His age, wealth and tirades against the political establishment have fuelled the Trump comparisons. Others compare him with Italy’s Silvio Berlusconi, perhaps in reference to his permanent suntan and carefully coiffured comb-over. Still, others say his authoritarian populism and social media use remind them of El Salvador’s Nayib Bukele.
“Rodolfo is very shrewd and very driven by money,” said one Bucaramanga resident who knows Hernández from his time as mayor. “Personally, I wouldn’t say his time as mayor was a great success, it was 50-50. But he’s certainly a great communicator with ordinary people.”

Hernández made his wealth in the construction industry and has used that money to finance his campaign. He has no political party and leads a makeshift movement called the League of Anti-Corruption Governors. If he becomes president, he may struggle to form a working coalition in congress, having berated most of the main parties in it.
His vice-presidential running mate is Marelen Castillo, an educationalist who only took on the role in March. Castillo has no political experience but would become Colombia’s president if Hernández were to die in office.

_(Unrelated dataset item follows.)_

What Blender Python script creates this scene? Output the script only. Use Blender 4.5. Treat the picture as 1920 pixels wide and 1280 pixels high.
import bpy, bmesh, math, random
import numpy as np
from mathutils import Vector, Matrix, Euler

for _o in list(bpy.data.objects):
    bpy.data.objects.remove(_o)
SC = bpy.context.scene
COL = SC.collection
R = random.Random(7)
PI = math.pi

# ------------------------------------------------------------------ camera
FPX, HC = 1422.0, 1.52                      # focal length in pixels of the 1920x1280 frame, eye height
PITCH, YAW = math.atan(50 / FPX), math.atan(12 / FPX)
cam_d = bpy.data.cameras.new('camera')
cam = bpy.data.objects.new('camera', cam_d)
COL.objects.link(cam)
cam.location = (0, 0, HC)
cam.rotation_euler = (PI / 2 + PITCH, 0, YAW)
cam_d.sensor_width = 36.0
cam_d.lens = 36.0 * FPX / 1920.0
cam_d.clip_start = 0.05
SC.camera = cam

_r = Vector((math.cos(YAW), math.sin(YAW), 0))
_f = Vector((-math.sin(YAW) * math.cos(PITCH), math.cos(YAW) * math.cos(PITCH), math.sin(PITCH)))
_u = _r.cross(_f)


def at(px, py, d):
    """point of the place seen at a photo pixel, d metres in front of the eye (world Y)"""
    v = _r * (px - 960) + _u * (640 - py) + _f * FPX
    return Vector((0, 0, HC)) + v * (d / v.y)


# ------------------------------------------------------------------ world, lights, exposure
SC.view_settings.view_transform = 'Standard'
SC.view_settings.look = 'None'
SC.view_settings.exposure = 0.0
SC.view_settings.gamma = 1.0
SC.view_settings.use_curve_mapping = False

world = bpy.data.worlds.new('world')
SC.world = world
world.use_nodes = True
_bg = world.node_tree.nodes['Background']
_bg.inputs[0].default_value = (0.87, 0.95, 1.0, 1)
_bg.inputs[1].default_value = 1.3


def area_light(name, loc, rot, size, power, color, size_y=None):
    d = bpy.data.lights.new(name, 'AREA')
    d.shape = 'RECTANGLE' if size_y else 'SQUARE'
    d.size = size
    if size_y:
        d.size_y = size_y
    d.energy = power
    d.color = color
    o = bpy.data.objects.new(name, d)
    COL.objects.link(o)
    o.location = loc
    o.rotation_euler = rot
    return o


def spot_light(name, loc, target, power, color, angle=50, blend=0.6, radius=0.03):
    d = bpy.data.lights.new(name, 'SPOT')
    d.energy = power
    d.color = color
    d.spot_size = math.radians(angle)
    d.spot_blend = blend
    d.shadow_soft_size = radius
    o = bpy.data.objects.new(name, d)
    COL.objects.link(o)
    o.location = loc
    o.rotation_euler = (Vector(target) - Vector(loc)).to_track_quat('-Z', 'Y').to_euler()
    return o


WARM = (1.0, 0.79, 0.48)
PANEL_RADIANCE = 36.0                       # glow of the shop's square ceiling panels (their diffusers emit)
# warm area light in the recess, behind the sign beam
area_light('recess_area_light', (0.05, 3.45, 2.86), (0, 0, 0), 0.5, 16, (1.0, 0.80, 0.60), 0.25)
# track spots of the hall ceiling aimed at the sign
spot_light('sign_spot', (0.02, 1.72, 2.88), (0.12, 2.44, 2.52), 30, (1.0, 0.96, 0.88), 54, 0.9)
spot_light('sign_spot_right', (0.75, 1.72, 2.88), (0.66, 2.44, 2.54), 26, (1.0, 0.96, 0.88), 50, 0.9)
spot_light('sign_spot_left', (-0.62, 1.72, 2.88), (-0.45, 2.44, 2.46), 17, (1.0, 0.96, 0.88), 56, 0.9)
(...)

Hernández, despite running on a strong anti-corruption ticket, also faces his own corruption allegations. He is accused of trying to award a contract as mayor that would have benefited his son financially. The case is due to go to trial on July 21, after the election but before the new president takes office.
Sunday’s vote promises to be close. The latest polls suggested Hernández was leading Petro but the gap between the two candidates had narrowed and they were technically tied.
Petro has repeatedly questioned the neutrality of Colombia’s electoral authorities, raising fears that he might challenge the results if he loses, while Hernández has said he trusts the electoral system. “Win or lose, I’ll accept the results without hesitation,” he said.